WHAT THE EXERCISE ASKS: Give the lines of the material verbatim, from the first line to the line with "tag(hb.build('haze', hm), kind='stuff')", including both.

DATA PROVIDED:
========================================================================

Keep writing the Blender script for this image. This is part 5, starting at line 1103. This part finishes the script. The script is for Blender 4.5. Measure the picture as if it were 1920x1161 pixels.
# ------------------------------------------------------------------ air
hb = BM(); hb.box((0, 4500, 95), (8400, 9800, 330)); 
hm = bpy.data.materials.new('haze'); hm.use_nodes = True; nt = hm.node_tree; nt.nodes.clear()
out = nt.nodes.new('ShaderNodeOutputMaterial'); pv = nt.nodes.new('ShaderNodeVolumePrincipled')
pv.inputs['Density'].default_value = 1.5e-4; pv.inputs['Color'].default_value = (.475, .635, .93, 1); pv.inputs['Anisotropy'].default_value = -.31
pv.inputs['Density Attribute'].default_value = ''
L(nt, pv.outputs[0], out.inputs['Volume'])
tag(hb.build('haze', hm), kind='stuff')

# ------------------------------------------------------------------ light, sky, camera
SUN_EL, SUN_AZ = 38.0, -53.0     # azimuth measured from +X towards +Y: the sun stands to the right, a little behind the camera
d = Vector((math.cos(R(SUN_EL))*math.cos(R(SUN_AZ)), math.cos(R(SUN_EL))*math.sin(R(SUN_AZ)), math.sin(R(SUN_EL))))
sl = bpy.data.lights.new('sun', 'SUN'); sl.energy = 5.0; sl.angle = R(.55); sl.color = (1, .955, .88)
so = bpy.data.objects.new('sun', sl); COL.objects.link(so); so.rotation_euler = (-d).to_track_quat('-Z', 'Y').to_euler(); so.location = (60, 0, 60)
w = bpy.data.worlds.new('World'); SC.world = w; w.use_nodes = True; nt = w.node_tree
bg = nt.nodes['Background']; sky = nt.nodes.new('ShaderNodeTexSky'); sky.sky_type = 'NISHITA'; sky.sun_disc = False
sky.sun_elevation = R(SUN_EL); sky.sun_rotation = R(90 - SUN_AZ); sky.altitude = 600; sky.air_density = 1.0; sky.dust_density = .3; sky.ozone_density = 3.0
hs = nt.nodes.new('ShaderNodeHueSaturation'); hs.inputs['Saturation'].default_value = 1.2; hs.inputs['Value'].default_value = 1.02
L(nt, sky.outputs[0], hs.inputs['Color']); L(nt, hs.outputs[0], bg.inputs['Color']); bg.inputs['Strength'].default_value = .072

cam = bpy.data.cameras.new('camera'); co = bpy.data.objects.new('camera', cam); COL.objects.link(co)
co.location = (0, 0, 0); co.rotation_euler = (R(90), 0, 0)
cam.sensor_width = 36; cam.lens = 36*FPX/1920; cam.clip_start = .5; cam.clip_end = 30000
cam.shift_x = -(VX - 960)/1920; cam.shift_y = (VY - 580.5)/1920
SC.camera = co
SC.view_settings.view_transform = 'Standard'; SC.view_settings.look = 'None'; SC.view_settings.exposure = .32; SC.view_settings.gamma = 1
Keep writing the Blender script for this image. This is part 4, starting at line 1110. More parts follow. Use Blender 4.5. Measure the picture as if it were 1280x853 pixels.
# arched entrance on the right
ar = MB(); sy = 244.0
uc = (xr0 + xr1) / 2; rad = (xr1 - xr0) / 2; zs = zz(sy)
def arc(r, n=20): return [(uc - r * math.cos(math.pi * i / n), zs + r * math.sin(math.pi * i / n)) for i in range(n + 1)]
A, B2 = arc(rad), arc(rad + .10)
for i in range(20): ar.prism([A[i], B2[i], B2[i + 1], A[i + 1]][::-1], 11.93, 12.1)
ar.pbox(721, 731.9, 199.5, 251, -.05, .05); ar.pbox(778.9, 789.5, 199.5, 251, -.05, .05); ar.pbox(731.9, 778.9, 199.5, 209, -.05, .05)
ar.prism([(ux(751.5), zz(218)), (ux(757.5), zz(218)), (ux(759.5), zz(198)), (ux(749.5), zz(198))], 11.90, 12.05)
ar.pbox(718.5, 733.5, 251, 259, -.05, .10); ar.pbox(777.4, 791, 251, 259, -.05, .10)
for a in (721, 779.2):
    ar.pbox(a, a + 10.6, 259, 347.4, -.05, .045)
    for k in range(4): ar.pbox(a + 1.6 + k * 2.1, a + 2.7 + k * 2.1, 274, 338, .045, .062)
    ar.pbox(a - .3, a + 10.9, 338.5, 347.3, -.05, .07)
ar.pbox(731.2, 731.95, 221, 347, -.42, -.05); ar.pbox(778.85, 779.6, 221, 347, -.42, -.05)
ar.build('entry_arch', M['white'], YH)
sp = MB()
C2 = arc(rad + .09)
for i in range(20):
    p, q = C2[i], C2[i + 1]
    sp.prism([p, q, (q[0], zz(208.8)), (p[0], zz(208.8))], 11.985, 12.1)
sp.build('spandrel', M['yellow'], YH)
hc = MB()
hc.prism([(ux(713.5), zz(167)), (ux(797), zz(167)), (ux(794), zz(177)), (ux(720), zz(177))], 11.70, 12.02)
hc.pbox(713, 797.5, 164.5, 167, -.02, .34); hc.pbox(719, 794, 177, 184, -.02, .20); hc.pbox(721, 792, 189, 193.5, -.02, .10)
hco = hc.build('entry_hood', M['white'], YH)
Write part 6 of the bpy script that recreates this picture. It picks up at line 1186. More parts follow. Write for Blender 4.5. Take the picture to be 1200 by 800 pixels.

========================================================================

SOLUTION FOR THIS TASK:
Keep writing the Blender script for this image. This is part 5, starting at line 1103. This part finishes the script. The script is for Blender 4.5. Measure the picture as if it were 1920x1161 pixels.
# ------------------------------------------------------------------ air
hb = BM(); hb.box((0, 4500, 95), (8400, 9800, 330)); 
hm = bpy.data.materials.new('haze'); hm.use_nodes = True; nt = hm.node_tree; nt.nodes.clear()
out = nt.nodes.new('ShaderNodeOutputMaterial'); pv = nt.nodes.new('ShaderNodeVolumePrincipled')
pv.inputs['Density'].default_value = 1.5e-4; pv.inputs['Color'].default_value = (.475, .635, .93, 1); pv.inputs['Anisotropy'].default_value = -.31
pv.inputs['Density Attribute'].default_value = ''
L(nt, pv.outputs[0], out.inputs['Volume'])
tag(hb.build('haze', hm), kind='stuff')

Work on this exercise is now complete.